- What to produce
Leaving out the pictures, retype all the material exactly.

- Supplied material
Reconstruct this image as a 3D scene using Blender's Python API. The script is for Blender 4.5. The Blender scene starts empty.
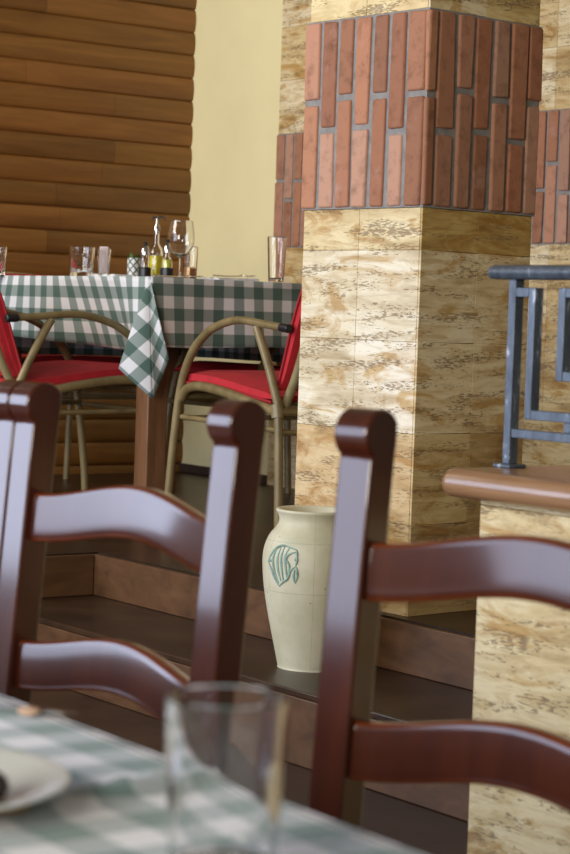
import bpy, math, random
from mathutils import Vector, Matrix
random.seed(7)
R = math.radians
sc = bpy.context.scene
col = sc.collection

# ------------------------------------------------------------ camera, light, exposure
EYE = 1.09
cam = bpy.data.objects.new('camera', bpy.data.cameras.new('camera')); col.objects.link(cam)
cam.data.sensor_fit = 'VERTICAL'; cam.data.sensor_height = 36; cam.data.sensor_width = 24; cam.data.lens = 85
cam.data.clip_start = .05; cam.data.clip_end = 60
cam.matrix_world = Matrix.Translation((0, 0, EYE)) @ Matrix.Rotation(R(90 - 3.12), 4, 'X') @ Matrix.Rotation(R(1.94), 4, 'Z')
cam.data.dof.use_dof = True; cam.data.dof.focus_distance = 4.7; cam.data.dof.aperture_fstop = 9.0
sc.camera = cam
sc.view_settings.view_transform = 'Standard'; sc.view_settings.look = 'None'
sc.view_settings.gamma = 1; sc.view_settings.use_curve_mapping = False
sc.view_settings.exposure = 0.0

world = bpy.data.worlds.new('interior_ambient'); sc.world = world; world.use_nodes = True
bg = world.node_tree.nodes['Background']; bg.inputs[0].default_value = (1.0, .86, .66, 1); bg.inputs[1].default_value = .16

def area(name, loc, target, sx, sy, power, color):
    l = bpy.data.lights.new(name, 'AREA'); l.shape = 'RECTANGLE'; l.size = sx; l.size_y = sy; l.energy = power; l.color = color
    o = bpy.data.objects.new(name, l); col.objects.link(o); o.location = loc
    o.rotation_euler = (Vector(target) - Vector(loc)).to_track_quat('-Z', 'Y').to_euler(); return o
area('window_daylight_side', (-3.9, 2.6, 1.55), (0, 3.2, 1.25), 3.6, 1.9, 150, (.66, .76, 1.0))
area('window_daylight_rear', (-2.6, -1.6, 2.1), (.1, 4.6, 1.2), 2.6, 1.8, 235, (1.0, .95, .86))
area('cream_wall_fill', (-2.9, 5.0, 2.5), (-.2, 8.1, 1.7), 1.6, 1.1, 66, (1.0, .97, .88))  # added fill lamp to brighten the cream wall; no known window there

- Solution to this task
Reconstruct this image as a 3D scene using Blender's Python API. The script is for Blender 4.5. The Blender scene starts empty.
import bpy, math, random
from mathutils import Vector, Matrix
random.seed(7)
R = math.radians
sc = bpy.context.scene
col = sc.collection

# ------------------------------------------------------------ camera, light, exposure
EYE = 1.09
cam = bpy.data.objects.new('camera', bpy.data.cameras.new('camera')); col.objects.link(cam)
cam.data.sensor_fit = 'VERTICAL'; cam.data.sensor_height = 36; cam.data.sensor_width = 24; cam.data.lens = 85
cam.data.clip_start = .05; cam.data.clip_end = 60
cam.matrix_world = Matrix.Translation((0, 0, EYE)) @ Matrix.Rotation(R(90 - 3.12), 4, 'X') @ Matrix.Rotation(R(1.94), 4, 'Z')
cam.data.dof.use_dof = True; cam.data.dof.focus_distance = 4.7; cam.data.dof.aperture_fstop = 9.0
sc.camera = cam
sc.view_settings.view_transform = 'Standard'; sc.view_settings.look = 'None'
sc.view_settings.gamma = 1; sc.view_settings.use_curve_mapping = False
sc.view_settings.exposure = 0.0

world = bpy.data.worlds.new('interior_ambient'); sc.world = world; world.use_nodes = True
bg = world.node_tree.nodes['Background']; bg.inputs[0].default_value = (1.0, .86, .66, 1); bg.inputs[1].default_value = .16

def area(name, loc, target, sx, sy, power, color):
    l = bpy.data.lights.new(name, 'AREA'); l.shape = 'RECTANGLE'; l.size = sx; l.size_y = sy; l.energy = power; l.color = color
    o = bpy.data.objects.new(name, l); col.objects.link(o); o.location = loc
    o.rotation_euler = (Vector(target) - Vector(loc)).to_track_quat('-Z', 'Y').to_euler(); return o
area('window_daylight_side', (-3.9, 2.6, 1.55), (0, 3.2, 1.25), 3.6, 1.9, 150, (.66, .76, 1.0))
area('window_daylight_rear', (-2.6, -1.6, 2.1), (.1, 4.6, 1.2), 2.6, 1.8, 235, (1.0, .95, .86))
area('cream_wall_fill', (-2.9, 5.0, 2.5), (-.2, 8.1, 1.7), 1.6, 1.1, 66, (1.0, .97, .88))  # added fill lamp to brighten the cream wall; no known window there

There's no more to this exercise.